18. The device according to claim 17, wherein the axis of rotation (47) is oriented transversely to the conveying direction and the entraining elements (25, 48a,b, 49a,b) can perform an oscillatory motion parallel to this axis of rotation (47) at the same time as the rotational motion about this axis of rotation (47), which oscillatory motion occurs between a first extreme position, in which the entraining elements (25, 48a,b, 49a,b) protrude into the conveying path of the unit including the intermediate stack (13) and the packaging element (11d), and a second extreme position, in which the entraining elements (25, 48a,b, 49a,b) are outside of the conveying path of the unit including the intermediate stack (13) and the packaging element (11d).

19. The device according to claim 18, wherein the rod-shaped entraining elements (25, 48a,b, 49a,b) are arranged on opposite sides of the conveying path of the unit including the intermediate stack (13) and the packaging element (11d) in a mirror-symmetric arrangement.

20. The device according to claim 19, wherein, in order to produce the superposed rotational motion and oscillatory motion, the rod-shaped entraining elements (25) are fastened in a concentric circle to rotary disks (23) arranged at an angle.

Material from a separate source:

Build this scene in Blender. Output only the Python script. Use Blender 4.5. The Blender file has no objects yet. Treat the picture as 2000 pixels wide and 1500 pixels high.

21. The device according to claim 19, wherein the superposed rotational motion and oscillatory motion of the entraining elements (48a,b, 49a,b) are produced by separate mechanical means (47 or 45a,b, 46a,b).

22. The device according to claim 12, wherein means (16, 17) for feeding the packaging elements (11d) to the wrapping device (18a,b) are provided.

23. The device according to claim 22, wherein the feeding means (16, 17) comprise a grooving device (50) for grooving the fed packaging elements (11d).